_Dataset section_
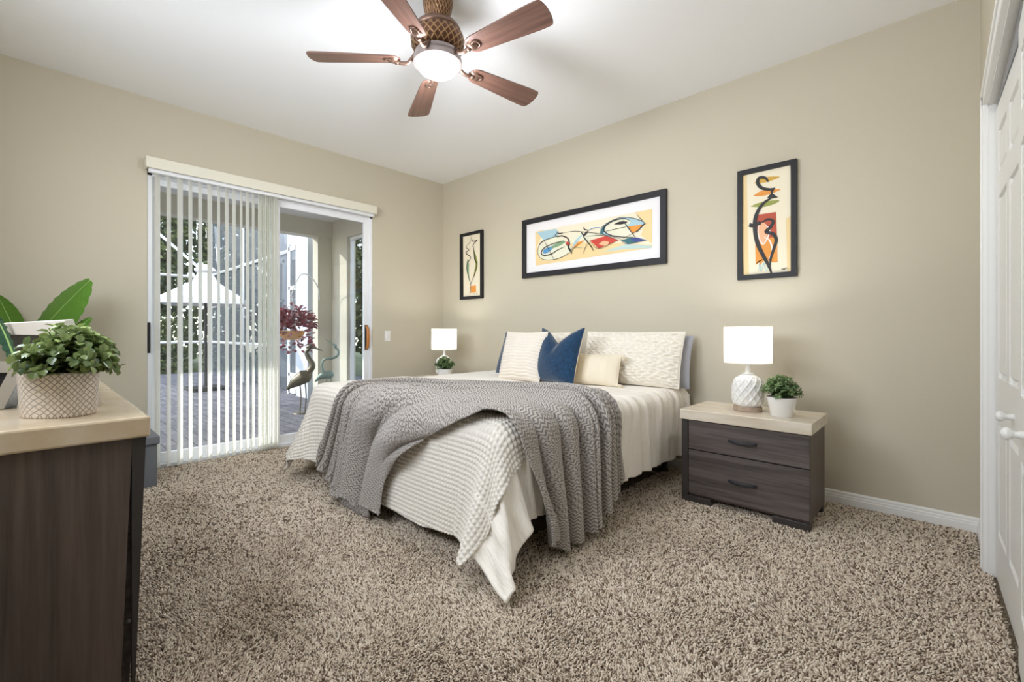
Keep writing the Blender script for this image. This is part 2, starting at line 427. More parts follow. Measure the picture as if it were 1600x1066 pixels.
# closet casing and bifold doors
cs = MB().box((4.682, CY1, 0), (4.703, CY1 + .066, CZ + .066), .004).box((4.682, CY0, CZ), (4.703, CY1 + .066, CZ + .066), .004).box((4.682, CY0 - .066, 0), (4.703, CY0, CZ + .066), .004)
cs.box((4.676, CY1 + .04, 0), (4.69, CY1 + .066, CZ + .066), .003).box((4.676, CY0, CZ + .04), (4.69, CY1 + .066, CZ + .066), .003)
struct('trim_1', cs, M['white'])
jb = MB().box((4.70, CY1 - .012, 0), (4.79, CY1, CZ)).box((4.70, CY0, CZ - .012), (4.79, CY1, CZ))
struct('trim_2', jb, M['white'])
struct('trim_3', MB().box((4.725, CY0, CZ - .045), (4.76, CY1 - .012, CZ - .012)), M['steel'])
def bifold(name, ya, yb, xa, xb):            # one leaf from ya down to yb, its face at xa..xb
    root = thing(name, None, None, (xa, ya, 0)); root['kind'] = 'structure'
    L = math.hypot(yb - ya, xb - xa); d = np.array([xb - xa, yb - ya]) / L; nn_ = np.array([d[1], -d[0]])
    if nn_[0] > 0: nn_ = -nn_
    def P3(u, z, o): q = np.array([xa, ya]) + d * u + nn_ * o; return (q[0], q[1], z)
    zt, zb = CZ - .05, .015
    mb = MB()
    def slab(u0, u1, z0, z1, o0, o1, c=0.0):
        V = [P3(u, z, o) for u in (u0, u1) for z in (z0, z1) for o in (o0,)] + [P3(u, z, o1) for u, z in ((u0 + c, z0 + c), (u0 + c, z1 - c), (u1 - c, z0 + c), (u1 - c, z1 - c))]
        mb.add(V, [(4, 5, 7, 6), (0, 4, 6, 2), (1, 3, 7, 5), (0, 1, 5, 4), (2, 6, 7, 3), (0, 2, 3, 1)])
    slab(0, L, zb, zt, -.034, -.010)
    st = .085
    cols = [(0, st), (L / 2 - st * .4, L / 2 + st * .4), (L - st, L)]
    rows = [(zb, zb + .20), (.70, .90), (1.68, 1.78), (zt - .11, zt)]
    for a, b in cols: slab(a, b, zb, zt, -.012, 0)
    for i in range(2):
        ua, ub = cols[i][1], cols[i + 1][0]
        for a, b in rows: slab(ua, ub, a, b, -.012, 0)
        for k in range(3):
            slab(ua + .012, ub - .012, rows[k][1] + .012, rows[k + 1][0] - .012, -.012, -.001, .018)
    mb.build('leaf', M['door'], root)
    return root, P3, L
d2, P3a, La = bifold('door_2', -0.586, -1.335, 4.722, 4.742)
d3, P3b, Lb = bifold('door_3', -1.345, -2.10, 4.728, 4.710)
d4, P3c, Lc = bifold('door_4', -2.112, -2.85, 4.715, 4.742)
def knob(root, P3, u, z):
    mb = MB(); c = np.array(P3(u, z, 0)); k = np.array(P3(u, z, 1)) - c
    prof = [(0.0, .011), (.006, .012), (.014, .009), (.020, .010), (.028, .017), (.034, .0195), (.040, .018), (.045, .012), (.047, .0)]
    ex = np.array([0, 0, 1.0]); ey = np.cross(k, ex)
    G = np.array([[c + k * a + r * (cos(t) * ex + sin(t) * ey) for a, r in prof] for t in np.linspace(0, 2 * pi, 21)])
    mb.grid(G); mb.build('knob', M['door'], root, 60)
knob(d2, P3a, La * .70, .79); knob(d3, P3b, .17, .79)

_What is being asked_
Without the pictures, repeat the listing above exactly.

_The result_
Keep writing the Blender script for this image. This is part 2, starting at line 427. More parts follow. Measure the picture as if it were 1600x1066 pixels.
# closet casing and bifold doors
cs = MB().box((4.682, CY1, 0), (4.703, CY1 + .066, CZ + .066), .004).box((4.682, CY0, CZ), (4.703, CY1 + .066, CZ + .066), .004).box((4.682, CY0 - .066, 0), (4.703, CY0, CZ + .066), .004)
cs.box((4.676, CY1 + .04, 0), (4.69, CY1 + .066, CZ + .066), .003).box((4.676, CY0, CZ + .04), (4.69, CY1 + .066, CZ + .066), .003)
struct('trim_1', cs, M['white'])
jb = MB().box((4.70, CY1 - .012, 0), (4.79, CY1, CZ)).box((4.70, CY0, CZ - .012), (4.79, CY1, CZ))
struct('trim_2', jb, M['white'])
struct('trim_3', MB().box((4.725, CY0, CZ - .045), (4.76, CY1 - .012, CZ - .012)), M['steel'])
def bifold(name, ya, yb, xa, xb):            # one leaf from ya down to yb, its face at xa..xb
    root = thing(name, None, None, (xa, ya, 0)); root['kind'] = 'structure'
    L = math.hypot(yb - ya, xb - xa); d = np.array([xb - xa, yb - ya]) / L; nn_ = np.array([d[1], -d[0]])
    if nn_[0] > 0: nn_ = -nn_
    def P3(u, z, o): q = np.array([xa, ya]) + d * u + nn_ * o; return (q[0], q[1], z)
    zt, zb = CZ - .05, .015
    mb = MB()
    def slab(u0, u1, z0, z1, o0, o1, c=0.0):
        V = [P3(u, z, o) for u in (u0, u1) for z in (z0, z1) for o in (o0,)] + [P3(u, z, o1) for u, z in ((u0 + c, z0 + c), (u0 + c, z1 - c), (u1 - c, z0 + c), (u1 - c, z1 - c))]
        mb.add(V, [(4, 5, 7, 6), (0, 4, 6, 2), (1, 3, 7, 5), (0, 1, 5, 4), (2, 6, 7, 3), (0, 2, 3, 1)])
    slab(0, L, zb, zt, -.034, -.010)
    st = .085
    cols = [(0, st), (L / 2 - st * .4, L / 2 + st * .4), (L - st, L)]
    rows = [(zb, zb + .20), (.70, .90), (1.68, 1.78), (zt - .11, zt)]
    for a, b in cols: slab(a, b, zb, zt, -.012, 0)
    for i in range(2):
        ua, ub = cols[i][1], cols[i + 1][0]
        for a, b in rows: slab(ua, ub, a, b, -.012, 0)
        for k in range(3):
            slab(ua + .012, ub - .012, rows[k][1] + .012, rows[k + 1][0] - .012, -.012, -.001, .018)
    mb.build('leaf', M['door'], root)
    return root, P3, L
d2, P3a, La = bifold('door_2', -0.586, -1.335, 4.722, 4.742)
d3, P3b, Lb = bifold('door_3', -1.345, -2.10, 4.728, 4.710)
d4, P3c, Lc = bifold('door_4', -2.112, -2.85, 4.715, 4.742)
def knob(root, P3, u, z):
    mb = MB(); c = np.array(P3(u, z, 0)); k = np.array(P3(u, z, 1)) - c
    prof = [(0.0, .011), (.006, .012), (.014, .009), (.020, .010), (.028, .017), (.034, .0195), (.040, .018), (.045, .012), (.047, .0)]
    ex = np.array([0, 0, 1.0]); ey = np.cross(k, ex)
    G = np.array([[c + k * a + r * (cos(t) * ex + sin(t) * ey) for a, r in prof] for t in np.linspace(0, 2 * pi, 21)])
    mb.grid(G); mb.build('knob', M['door'], root, 60)
knob(d2, P3a, La * .70, .79); knob(d3, P3b, .17, .79)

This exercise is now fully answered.